In W51, Argentina's average steer beef price dropped to USD 2.20/kg, reflecting a 0.51% WoW decline and a 0.64% MoM drop but a 25.93% YoY increase. According to the Chamber of Industry and Commerce of Meat and Derivatives of the Argentine Republic, domestic consumption continues to fall, with an annual average of 47.4 kg per capita. This marks an 11.1% drop compared to the same period in 2023, marking the lowest level in 22 years. Despite this consumption decline, market demand remains strong, with significant price increases observed for young bulls, females, and steers, reaching historic highs in several categories. Market trends show a seasonal supply drop with calves for rearing and fattening typically available from June to July, leading to a decline in volumes by November. Experts expect prices to remain stable until Feb-25, when new wintering lots are anticipated to enter the market. However, unique demand-side factors this year have prevented the full realization of potential price increases.
The Spanish Government should prioritize implementing robust monitoring mechanisms to enforce protective measures like tariff quotas and safeguard clauses under the EU-Mercosur agreement. Strengthening transparency and accountability in trade practices will help ensure fair competition for local producers. Additionally, initiating collaborative discussions with beef sector representatives, such as ANAFRIC, can address their concerns while balancing export opportunities for other agri-food products.
Prepare for Long-Term Compliance Amid EUDR Implementation Postponement
Agricultural exporters, particularly in the beef sector, should proactively adapt their supply chains to meet EUDR compliance standards despite the one-year delay. This includes investing in traceability systems, sustainable sourcing, and collaborations with smaller farmers to avoid market exclusion. Advocacy for clearer guidelines and support mechanisms from the EU can also ease the transition and reduce opposition from impacted industries.
Argentina’s beef sector should focus on boosting domestic consumption through promotional campaigns, emphasizing the nutritional and cultural value of beef. Concurrently, diversifying export markets beyond China to regions with growing demand, such as the Middle East and Africa, can mitigate the impact of price volatility. Investment in sustainable production practices will also enhance competitiveness and align with evolving global standards.
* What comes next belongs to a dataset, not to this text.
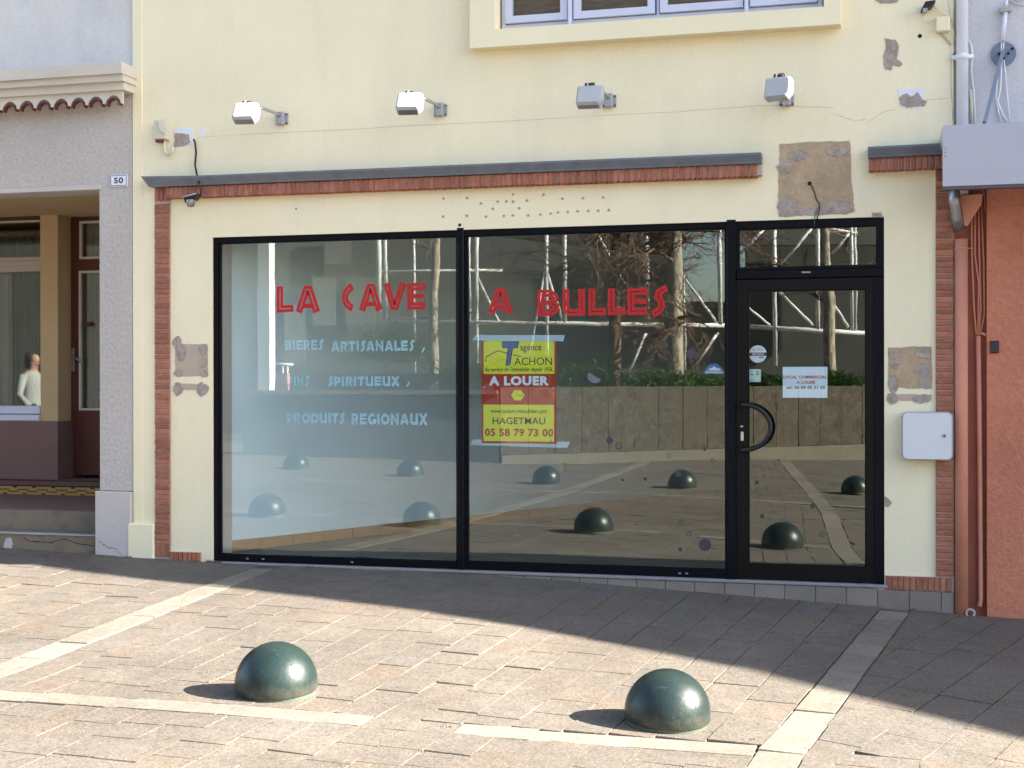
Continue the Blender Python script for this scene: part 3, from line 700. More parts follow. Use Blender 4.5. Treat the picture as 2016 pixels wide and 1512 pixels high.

The South Korean government should establish incentive programs for Hanwoo farms adopting low-carbon, short-term fattening methods including financial subsidies and tax breaks. Encouraging partnerships between farms, cooperatives, and retailers like Lotte Department Store can accelerate the distribution of certified products. Public awareness campaigns highlighting the environmental and economic benefits of low-carbon Hanwoo beef can further stimulate consumer demand.